Speaking with LEADERSHIP in Lagos, the director, Policy and Planning, Mr Luqman Mamudu, disclosed that in order for the federal government to achieve its auto policy, the government, through the NADDC, had planned to launch a credit purchase scheme to give opportunities to Nigerians to purchase vehicles assembled in Nigeria at N7.5 billion interest free rate, with counterpart funding from a company in South Africa, all in order to help Nigerians buy new vehicles.

He said:  “This is what we have been working on for the past two years. We looked at the available access to asset financing in the country; we found out that the high interest rate is frustrating the purchase of new vehicles. This is the gap we want to fill. We are currently working with a company in South Africa which has footprints in eight African countries where they have developed a commercial and financial model to recoup their investment.”

Mamudu said the council was also planning to build capacity in local assembling to attract component manufacturers to set up their factories in Nigeria.

‘‘We are building three laboratories in Lagos, Kaduna and Enugu at the cost of about N3 billion. The one in Lagos is an emission testing laboratory to test for the level of emission. We are almost 90 per cent complete. We also have a component parts manufacturing testing laboratory in Enugu. We are doing all these to prepare for the next stage of component development because this is where job opportunities are enormous, but the entire process requires patience on the side of government and investors.

“We have to encourage these Original Equipment Manufacturers (OEMs) to come with their capacity. If we create the right environment for them, they will come with their capacity to produce here, and if this happens, we can export from here to earn foreign exchange. We are calling on the OEMs to use Nigeria as a hub for the whole of West Africa, but we must be steady and focused so that we do not lose the opportunity,” he said.

He noted that Nigeria currently has the capacity to assemble 384,000 vehicles yearly, but that only 25,000 vehicles had been assembled so far.

Mamudu further pointed out that the federal government would continue to pursue strategies to stop the influx of second-hand vehicles into the country, noting that this scheme would go a long way to give alternatives to people who patronise fairly used cars.

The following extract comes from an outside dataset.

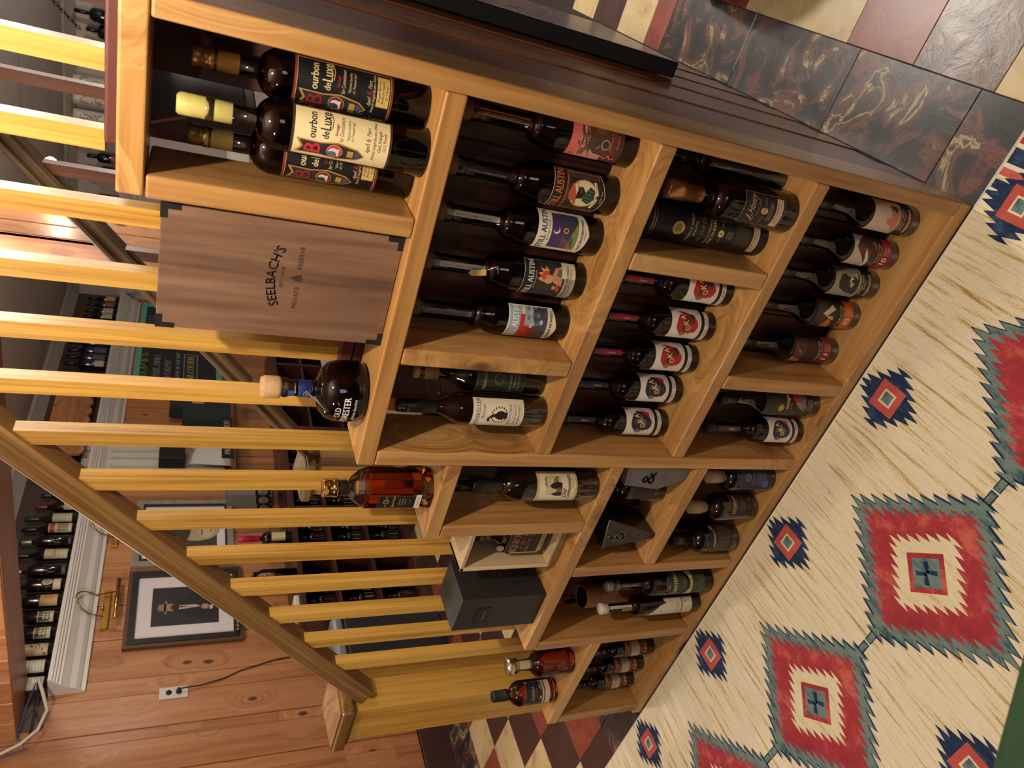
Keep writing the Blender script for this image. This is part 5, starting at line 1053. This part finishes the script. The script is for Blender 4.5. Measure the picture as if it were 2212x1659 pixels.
def art1(d):
    y0, y1, z0, z1 = 1.990, 2.288, 1.294, 1.684; c = (y0 + y1) / 2 - .01
    d.rect(y0, y1, z0, z1, (44, 44, 48), 1)
    d.poly([(c - .10, z0), (c - .09, 1.46), (c - .03, 1.535), (c + .04, 1.535), (c + .11, 1.45), (c + .12, z0)], (34, 34, 38), 2)
    d.ell(c, 1.575, .028, .038, (176, 140, 116), 4, 18); d.ell(c, 1.552, .026, .022, (54, 42, 38), 5, 14); d.ell(c, 1.604, .056, .010, (140, 110, 84), 6, 20); d.poly([(c - .03, 1.604), (c - .024, 1.645), (c, 1.652), (c + .026, 1.643), (c + .03, 1.604)], (150, 120, 92), 6)
    d.line([(c - .022, 1.580), (c + .02, 1.580)], .005, (70, 56, 50), 6)
    d.poly([(c - .02, 1.528), (c + .012, 1.528), (c + .012, 1.43), (c - .004, 1.40)], (206, 180, 166), 4); d.poly([(c - .006, 1.528), (c + .006, 1.528), (c, 1.46)], (40, 40, 44), 5)
    d.poly([(c - .018, 1.40), (c - .03, 1.37), (c - .012, 1.345), (c + .01, 1.36), (c + .012, 1.39)], (176, 136, 112), 5); d.poly([(c - .03, 1.35), (c - .03, 1.332), (c + .002, 1.325), (c + .002, 1.344)], (206, 190, 180), 6)
picture('black framed portrait of a man in a brimmed hat under the brass picture lamp', 1.842, 2.434, 1.150, 1.828, FBR, FB, .022, .036, .1, art1)
FG = noisy('grey_driftwood_frame', [(.3, (132, 122, 110)), (.7, (160, 150, 138))], (20, 3, 20), .6)
def art2(d):
    d.rect(2.64, 2.955, 1.30, 1.60, (66, 62, 56), 1); d.ell(2.80, 1.43, .11, .15, (176, 160, 128), 2, 24); d.ell(2.80, 1.53, .12, .06, (60, 54, 48), 3, 20); d.ell(2.77, 1.37, .055, .05, (196, 182, 150), 3, 14); d.line([(2.74, 1.40), (2.86, 1.395)], .012, (110, 98, 80), 4); d.line([(2.77, 1.34), (2.83, 1.34)], .009, (120, 100, 84), 4)
picture('grey framed sepia close up photograph half hidden by the near handrail', 2.470, 3.085, 1.19, 1.828, FG, FB, .045, .012, .1, art2)
def picture_lamp(label, yc, zc):
    t = thing('picture_lamp', label, 'lamp', (XL, yc, zc))
    MB().bevbox(.001, .024, -.142, .142, -.018, .018, .002).build('wall_plate', BRASS, t, center=False)
    MB().lathe([(.011, -.01), (.012, 0), (.011, .01)], 16).build('arm_joint', BRASS, t, center=False).location = (.032, .0, .02)
    arm = [(.03, -.06, .03)] + [(.03 + .11 * math.sin(a) * .9, -.06 + .09 * (1 - math.cos(a)) * .9, .06 + .10 * math.sin(a)) for a in [PI * k / 10 for k in range(1, 11)]]
    MB().tube([(.024, -.06, .012)] + arm + [(.06, .10, -.05)], .0045, 8).build('arm', BRASS, t, center=False)
    MB().tube([(.075, -.115, -.055), (.075, .30 - .115, -.055)], .0125, 14).build('shade', BRASS, t, center=False)
    return t
picture_lamp('brass picture lamp with curved arm above the black framed portrait', 2.147, 1.935)
picture_lamp('brass picture lamp partly behind the handrail above the grey framed photograph', 2.80, 1.935)
t = thing('wall_outlet', 'pale duplex outlet plate on the pine wall beside the newel post', 'outlet', (XL, 1.535, 1.538))
MB().bevbox(.0005, .007, -.037, .037, -.076, .076, .003).build('cover_plate', plain('almond_plastic', (198, 196, 186), .4), t, center=False)
for z0 in (-.024, .024): MB().lathe([(.016, 0), (.016, .003), (.001, .0035)], 20).build('socket', MATTEBLACK, t, center=False); 
for o, z0 in zip([c for c in t.children if c.name.startswith('socket')], (-.026, .026)): o.location = (.0065, 0, z0); o.rotation_euler = (0, PI / 2, 0)
pg = thing('power_cord', 'black plug and cord running down the pine wall from the outlet', 'cord', (0, 0, 0))
MB().lathe([(.013, 0), (.014, .004), (.012, .022), (.006, .03), (.001, .031)], 16).build('plug', MATTEBLACK, pg, center=False)
pg.children[0].location = (XL + .0105, 1.535, 1.512); pg.children[0].rotation_euler = (0, PI / 2, 0)
MB().tube([(XL + .036, 1.535, 1.512), (XL + .034, 1.54, 1.47), (XL + .014, 1.555, 1.40), (XL + .007, 1.59, 1.27), (XL + .007, 1.63, 1.18), (XL + .007, 1.68, .98), (XL + .009, 1.70, .80)], .0038, 6).build('cord', MATTEBLACK, pg, center=False)
for nm, mt, r, pts, lb in (('cable', plain('white_cable', (206, 196, 176), .5), .009, [(-3.70, 1.60, 2.20), (-3.72, 1.53, 2.17), (-3.76, 1.45, 2.14), (-3.80, 1.37, 2.17), (-3.83, 1.32, 2.24), (-3.845, 1.27, 2.36), (-3.85, 1.25, 2.6)], 'thick white cable looping off the near end of the ledge'),
                           ('cable', plain('blue_cable', (60, 80, 150), .5), .003, [(-3.73, 1.60, 2.21), (-3.78, 1.50, 2.24), (-3.83, 1.36, 2.26), (-3.85, 1.30, 2.22), (-3.852, 1.26, 2.35), (-3.852, 1.22, 2.6)], 'thin blue cable beside the white cable at the ledge end'),
                           ('cable', MATTEBLACK, .004, [(-3.72, 1.60, 2.20), (-3.79, 1.46, 2.20), (-3.835, 1.34, 2.21), (-3.85, 1.28, 2.36), (-3.852, 1.26, 2.6)], 'thin black cable beside the white cable at the ledge end')):
    tag(MB().tube(pts, r, 8).build(nm, mt), lb, 'cable')

# chalkboard menu in a teal frame
t = thing('menu_board', 'chalkboard drinks menu in a teal frame on the far pine wall', 'sign', (0, 0, 0))
y0, y1, z0, z1 = 4.42, 5.92, 1.245, 1.965
TEAL = plain('teal_paint', (104, 196, 172), .5)
for a, b, c, e in ((y0, y1, z1 - .045, z1), (y0, y1, z0, z0 + .045), (y0, y0 + .045, z0 + .045, z1 - .045), (y1 - .045, y1, z0 + .045, z1 - .045)):
    b_ = MB(); wallbox(b_, a, b, c, e, .002, .030); b_.build('frame_side', TEAL, t, center=False)
b_ = MB(); wallbox(b_, y0 + .045, y1 - .045, z0 + .045, z1 - .045, .002, .016); b_.build('slate', plain('chalkboard', (46, 50, 52), .8), t, center=False)
d = Decal(); CH = (206, 212, 216); YC = (232, 220, 130)
# the wall faces +X: reading direction runs towards -Y... text is laid along +Y mirrored by the map below
d.text('FROZIES', 0, .255, .085, YC, 1, w=.46, bold=.004); d.text('DARK AND', 0, .155, .060, CH, 1, w=.40, bold=.003); d.text('STORMY', -.03, .065, .060, CH, 1, w=.34, bold=.003); d.text('FROZIE OF THE DAY', .04, -.005, .034, CH, 1, w=.46, bold=.003)
d.text('PIÑA COLADA', 0, -.125, .064, YC, 1, w=.44, bold=.004); d.frame(-.25, .25, -.155, -.04, .004, CH, 1)
d.text('BOTTLES', .72, .235, .070, (170, 186, 200), 1, w=.36, bold=.003); d.text('WINE', .66, .14, .05, CH, 1); d.text('BEER', .66, .06, .05, CH, 1); d.text('CIDER', .68, -.02, .05, CH, 1)
d.build('chalk_lettering', plane((XL + .0165, 4.80, 1.605), (0, 1, 0), (0, 0, 1), (1, 0, 0)), t, maxe=9)

# curtained niche with a scalloped pelmet
pel = thing('scalloped_pelmet', 'pine pelmet with scalloped lower edge over the curtained niche', 'pelmet', (0, 0, 0))
n = 8; P = [(3.42, 2.46), (3.42, 2.25)]
for k in range(n):
    a, b = 3.42 + k * .115, 3.42 + (k + 1) * .115
    P += [(a + (b - a) * (1 - math.cos(PI * q / 6)) / 2, 2.25 - .05 * math.sin(PI * q / 6)) for q in range(1, 7)]
P += [(3.42 + n * .115, 2.46)]
MB().prism(P, 'X', XL + .15, XL + .17).build('board', pine('Y'), pel); MB().box(XL + .001, XL + .15, 3.43, 4.33, 2.44, 2.46).build('top_board', pine('Y'), pel)
cur = MB(); v = []; f = []; nn = 60
for r_, z in enumerate((1.24, 1.7, 2.22)):
    for k in range(nn + 1):
        yy = 3.30 + .62 * k / nn; v.append((XL + .045 + .014 * math.sin(k * .75 + r_ * .3) + .006 * math.sin(k * .31 + r_), yy, z))
for r_ in range(2):
    for k in range(nn): f.append((r_ * (nn + 1) + k, r_ * (nn + 1) + k + 1, (r_ + 1) * (nn + 1) + k + 1, (r_ + 1) * (nn + 1) + k))
o = cur.add(v, f, 0, True).build('curtain', plain('off_white_curtain', (190, 188, 176), .9), center=False); tag(o, 'off-white curtain hanging in the niche under the scalloped pelmet', 'curtain')
sm = o.modifiers.new('thick', 'SOLIDIFY'); sm.thickness = .003
nshelf = tag(MB().bevbox(XL + .001, XL + .2, 3.25, 4.36, 1.17, 1.20, .003).build('niche_shelf', sideplank('Y')), 'narrow wooden shelf holding black boxes under the curtain', 'shelf')
tag(MB().bevbox(XL + .001, XL + .19, 4.34, 4.37, 1.201, 2.44, .003).build('niche_board', pine('Z')), 'upright pine board at the far side of the curtained niche', 'board')
t = thing('gift_box', 'tall black gift box with orange label on the niche shelf', 'box', (XL + .11, 4.13, 1.2005)); MB().bevbox(-.06, .06, -.095, .095, 0, .46, .002).build('body', plain('slate_black_card', (40, 42, 46), .6), t, center=False)
d = Decal(); d.rect(-.045, .045, .20, .29, (206, 150, 84), 0); d.rect(-.02, .02, .225, .23, (120, 80, 40), 1); d.poly([(-.008, .25), (.008, .25), (0, .27)], (120, 80, 40), 1); d.build('label', plane((.0605, 0, 0), (0, 1, 0), (0, 0, 1), (1, 0, 0)), t, maxe=9)
t = thing('gift_box', 'low dark green box in front of the black gift box on the niche shelf', 'box', (XL + .13, 3.95, 1.2005)); MB().bevbox(-.05, .05, -.08, .075, 0, .36, .002).build('body', plain('bottle_green_card', (32, 50, 46), .6), t, center=False)
t = thing('speaker_box', 'small black box hanging in front of the curtain', 'box', (XL + .12, 3.48, 1.62)); MB().bevbox(-.05, .05, -.09, .09, -.09, .09, .004).build('body', MATTEBLACK, t, center=False); MB().tube([(-.11, 0, 0), (-.05, 0, 0)], .006, 8).build('bracket', IRON, t, center=False)
t = thing('liqueur_bottle', 'black bottle with silver scroll decoration beside the niche sign', 'bottle', (XL + .12, 3.66, 1.2005)); MB().lathe(prof_round(.04, .22, .13, .17, .014), 20).build('glass', BLACKGLASS, t, center=False); d = Decal(); [d.line([(-.03 + k * .01, .08 + .02 * (k % 2)), (-.02 + k * .01, .11 - .02 * (k % 2))], .003, (190, 186, 176), 1) for k in range(6)]; d.rect(-.02, .02, .03, .06, (200, 186, 140), 1); d.build('label', cyl(.04, RD(80)), t)
t = thing('shelf_sign', 'small black sign lettered in white lying along the niche shelf edge', 'sign', (0, 0, 0)); MB().box(XL + .2005, XL + .212, 3.36, 3.86, 1.19, 1.275).build('board', MATTEBLACK, t, center=False); d = Decal(); d.text('PIGGYBANK RYE', 0, 0, .045, (220, 214, 196), 1, w=.42, bold=.003); d.build('lettering', plane((XL + .2125, 3.61, 1.212), (0, 1, 0), (0, 0, 1), (1, 0, 0)), t, maxe=9)
t = thing('paper_sheet', 'folded white paper leaning against the curtain', 'paper', (0, 0, 0)); MB().add([(XL + .09, 3.40, 1.2), (XL + .09, 3.72, 1.2), (XL + .065, 3.72, 1.42), (XL + .065, 3.45, 1.50), (XL + .092, 3.40, 1.2), (XL + .092, 3.72, 1.2), (XL + .067, 3.72, 1.42), (XL + .067, 3.45, 1.50)], [(0, 1, 2, 3), (7, 6, 5, 4), (0, 4, 5, 1), (2, 6, 7, 3), (1, 5, 6, 2), (0, 3, 7, 4)]).build('sheet', plain('white_paper', (220, 218, 212), .8), t, center=False)
t = thing('cash_box', 'grey metal box with small brown plate and white handle on the pine wall', 'box', (0, 0, 0)); b_ = MB(); wallbox(b_, 3.02, 3.30, .92, 1.235, .002, .14); b_.build('body', plain('grey_enamel', (132, 134, 138), .45, .3), t, center=False); b_ = MB(); wallbox(b_, 3.13, 3.2, 1.11, 1.17, .1405, .145); b_.build('plate', plain('brown_plate', (110, 60, 40), .5), t, center=False); MB().tube([(XL + .15, 3.08, .96), (XL + .165, 3.08, 1.0), (XL + .15, 3.08, 1.04)], .01, 8).build('handle', CERAM, t, center=False)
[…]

Speaking to LEADERSHIP on the credit scheme, the director-general of the Lagos Chamber of Commerce and Industry, Muda Yusuf, said the policy, which had attracted investment from about 45 assemblers and part builders such as Toyota, Ford and Volkswagen was laudable.

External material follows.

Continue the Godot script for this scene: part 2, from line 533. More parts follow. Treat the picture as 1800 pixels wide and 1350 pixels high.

According to him, government must look at policies that will improve the economy and help people survive the current hard times rather than the ones that bring further hardship.

On the ban of ‘tokunbo’ vehicles or increase in tariff on vehicles in the country, he said it was not realistic at the moment, adding that even in advanced economies, fairly used vehicles are still being sold.

The chairman, Nigeria Automotive Manufacturers Association, Mr Tokunbo Aromolaran, in a telephone chat with LEADERSHIP, disclosed that the investors in the Nigerian auto manufacturing segment are indeed hopeful and that is why there is still tremendous activity in the automotive sector in spite of the very difficult operating environment of policy uncertainty, dearth of skilled labour, poor infrastructure and scarce foreign exchange.

Aromolaran explained that with the relative unavailability of foreign exchange and the fluctuation experienced lately in the money market, the OEMs still cannot operate at optimal capacity with the current level of patronage.

“We need volumes to drive down the unit cost of vehicles. And when viewed against the economics, our industry, the environment has to be right with good policies, implementation of the auto policy, enhanced purchasing power, introduction of consumer credit, government patronage and, above all, restriction of imports, including used car imports.

“It is time for the government to reel out policies needed to assist OEMs to operate optimally and empower patrons too,” he said.